Nun geht es mir aber nicht um den spezifischen Lebensstil einzelner, sondern um das Entstehen von Werten und Leitmotiven durch die mediale Reproduktion dieses Lebensstils. Es geht darum, wo aus dem Hobby des „Surviveln“ der Survivalismus wird. Der Survivalismus als Ideologie entsteht genau dort, wo den Zuschauer*innen eine Influencer-Performance als Lebensentwurf vorgelebt wird, der assoziiert ist mit Naturnähe, Spaß und gesunder Herausforderung, was identifiziert wird als Widerspruch zum Leben in der realen Gesellschaft. Dieses ist bekanntlich gekennzeichnet von Entfremdung und dem Gefühl der Wirk- und Machtlosigkeit, verlangt Ambiguitätstoleranz und politische Auseinandersetzung zwischen konträren Positionen und Interessen. Dagegen steht die Grundformel der survivalistischen Simulation: Problem -> Lösung. Wasser suchen, weil ich Durst habe.

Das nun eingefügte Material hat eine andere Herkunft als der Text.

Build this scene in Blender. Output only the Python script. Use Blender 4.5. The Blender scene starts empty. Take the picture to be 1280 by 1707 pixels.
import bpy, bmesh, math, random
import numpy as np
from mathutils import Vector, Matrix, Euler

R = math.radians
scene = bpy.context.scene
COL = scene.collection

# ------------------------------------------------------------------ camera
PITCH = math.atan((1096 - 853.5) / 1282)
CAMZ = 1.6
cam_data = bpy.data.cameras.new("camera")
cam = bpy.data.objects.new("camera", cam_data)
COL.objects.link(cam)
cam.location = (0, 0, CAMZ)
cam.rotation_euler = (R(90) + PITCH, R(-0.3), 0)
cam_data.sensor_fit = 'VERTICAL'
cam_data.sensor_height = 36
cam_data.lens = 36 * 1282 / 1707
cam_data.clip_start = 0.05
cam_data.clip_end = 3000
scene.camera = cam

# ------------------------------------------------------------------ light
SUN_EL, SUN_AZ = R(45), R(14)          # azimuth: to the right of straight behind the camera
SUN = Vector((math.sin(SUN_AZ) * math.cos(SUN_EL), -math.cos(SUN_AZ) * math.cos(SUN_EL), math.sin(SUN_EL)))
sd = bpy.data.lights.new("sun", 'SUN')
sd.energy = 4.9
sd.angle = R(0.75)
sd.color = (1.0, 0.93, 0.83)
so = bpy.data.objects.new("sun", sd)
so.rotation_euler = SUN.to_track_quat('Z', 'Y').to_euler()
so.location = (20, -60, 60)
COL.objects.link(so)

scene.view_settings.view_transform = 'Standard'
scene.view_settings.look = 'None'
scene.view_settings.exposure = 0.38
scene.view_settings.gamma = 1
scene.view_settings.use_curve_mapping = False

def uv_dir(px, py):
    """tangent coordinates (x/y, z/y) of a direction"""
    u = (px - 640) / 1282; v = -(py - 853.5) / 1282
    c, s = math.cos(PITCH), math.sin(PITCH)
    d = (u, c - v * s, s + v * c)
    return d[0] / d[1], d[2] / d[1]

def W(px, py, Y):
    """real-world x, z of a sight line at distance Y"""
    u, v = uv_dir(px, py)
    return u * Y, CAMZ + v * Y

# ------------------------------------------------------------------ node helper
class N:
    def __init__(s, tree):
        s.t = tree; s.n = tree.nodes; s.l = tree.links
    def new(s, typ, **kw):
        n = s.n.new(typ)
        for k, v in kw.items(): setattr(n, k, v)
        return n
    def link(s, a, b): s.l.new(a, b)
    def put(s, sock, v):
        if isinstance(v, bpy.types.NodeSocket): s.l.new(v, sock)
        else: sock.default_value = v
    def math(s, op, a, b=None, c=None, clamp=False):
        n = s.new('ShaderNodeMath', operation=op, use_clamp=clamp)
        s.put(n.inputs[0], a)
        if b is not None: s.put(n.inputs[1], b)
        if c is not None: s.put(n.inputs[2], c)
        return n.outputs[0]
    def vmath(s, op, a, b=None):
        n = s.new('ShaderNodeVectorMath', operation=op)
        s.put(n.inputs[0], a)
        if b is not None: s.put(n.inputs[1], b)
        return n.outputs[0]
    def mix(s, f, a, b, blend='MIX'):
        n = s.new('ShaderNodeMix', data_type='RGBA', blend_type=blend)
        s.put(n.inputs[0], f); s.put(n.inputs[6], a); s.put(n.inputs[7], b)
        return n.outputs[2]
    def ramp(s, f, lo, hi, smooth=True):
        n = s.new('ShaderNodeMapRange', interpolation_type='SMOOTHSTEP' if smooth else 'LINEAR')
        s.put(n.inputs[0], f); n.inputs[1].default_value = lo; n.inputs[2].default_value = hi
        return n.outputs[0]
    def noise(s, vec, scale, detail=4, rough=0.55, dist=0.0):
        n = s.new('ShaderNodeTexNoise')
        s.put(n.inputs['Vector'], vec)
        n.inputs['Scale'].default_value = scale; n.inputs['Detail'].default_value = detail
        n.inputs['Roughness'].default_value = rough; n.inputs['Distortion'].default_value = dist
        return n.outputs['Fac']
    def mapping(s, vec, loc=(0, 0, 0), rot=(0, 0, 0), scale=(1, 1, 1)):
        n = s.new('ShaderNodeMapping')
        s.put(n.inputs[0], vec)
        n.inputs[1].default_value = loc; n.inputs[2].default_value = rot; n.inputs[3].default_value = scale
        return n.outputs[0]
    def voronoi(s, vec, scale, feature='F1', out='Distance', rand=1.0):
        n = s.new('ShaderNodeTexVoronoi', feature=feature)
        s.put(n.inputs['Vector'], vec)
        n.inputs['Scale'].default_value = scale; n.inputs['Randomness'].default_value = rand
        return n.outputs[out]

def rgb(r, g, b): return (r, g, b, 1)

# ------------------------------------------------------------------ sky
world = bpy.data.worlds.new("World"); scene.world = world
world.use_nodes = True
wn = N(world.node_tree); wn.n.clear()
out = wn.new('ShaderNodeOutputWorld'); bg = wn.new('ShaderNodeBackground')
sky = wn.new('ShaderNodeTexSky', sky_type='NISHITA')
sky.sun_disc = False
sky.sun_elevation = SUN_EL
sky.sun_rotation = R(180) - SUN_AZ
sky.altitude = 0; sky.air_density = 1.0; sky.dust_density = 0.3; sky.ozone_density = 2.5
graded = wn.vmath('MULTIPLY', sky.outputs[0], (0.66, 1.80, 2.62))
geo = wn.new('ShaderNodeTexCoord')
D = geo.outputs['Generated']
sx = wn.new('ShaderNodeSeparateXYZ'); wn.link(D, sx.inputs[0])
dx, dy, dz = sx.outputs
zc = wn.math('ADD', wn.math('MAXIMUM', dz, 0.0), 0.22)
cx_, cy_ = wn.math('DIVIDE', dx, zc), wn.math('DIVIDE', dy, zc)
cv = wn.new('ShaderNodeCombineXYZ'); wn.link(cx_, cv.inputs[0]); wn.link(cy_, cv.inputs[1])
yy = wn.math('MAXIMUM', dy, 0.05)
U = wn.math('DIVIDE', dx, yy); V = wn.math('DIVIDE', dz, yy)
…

Essen suchen, weil ich Hunger habe. Ein Bett bauen, damit ich schlafen kann. Ein Dach, damit ich nicht nass werde. Survivalist*innen sprechen von Freiheit, sie meinen die Freiheit vor den Ketten des habituierten Selbst.
Ist das jetzt schlimm?
Die meisten Menschen, unabhängig vom Geschlecht, werden Survivalformate wie „7 versus Wild“ wohl einfach als Unterhaltungsspektakel abfeiern und sich vielleicht sogar ganz bewusst an der Survivalfantasie, sowie gleichzeitig an ihrer warmen Couch erfreuen. Aber grade dadurch, wie sich die transportierte Ideologie im aufgewirbelten Zirkusstaub verschleiert, entfaltet sie mehr Wirkung, als man denken könnte. Die Sehnsucht nach Narrativen, welche das Subjekt befreien von dem Druck, sich mit seiner ambivalenten Realität befassen zu müssen, ist groß. Grade weißen Cis-Männern, deren Identitätskonzept schon lange in einer Legitimationskrise steckt, bietet der Survivalismus eine antiintellektualistische Utopie. Dazu passt Meineckes Aussage, die ich eingangs zitierte. Was haben all die postmodernen Theorien, hat all das, was der Fortschritt den Männern an Zugeständnissen und Machtabgaben abverlangt noch zu bedeuten, wenn das wahre Mensch- und damit auch Mannsein doch dort stattfindet, wo es ums Überleben geht? Man sollte nicht aus einem Post auf eine ganze Person und man darf nicht von der Person auf die Gruppe schließen. Aber ich denke gezeigt zu haben, wie sich Meineckes Aussage in die Ideologie des Survivalismus einfügt. Und das sie seinem Erfolg nicht geschadet hat, sollte Beweis sein für ihre Anschlussfähigkeit. Der Survivalismus ist ein eskapistisches Treibhaus, welches das von der Welt überforderte Individuum zu wärmen imstande ist (und das hat es verdient), in welchem aber auch Maskulinismus und antiprogressive Ideologien unterschwellig gedeihen können.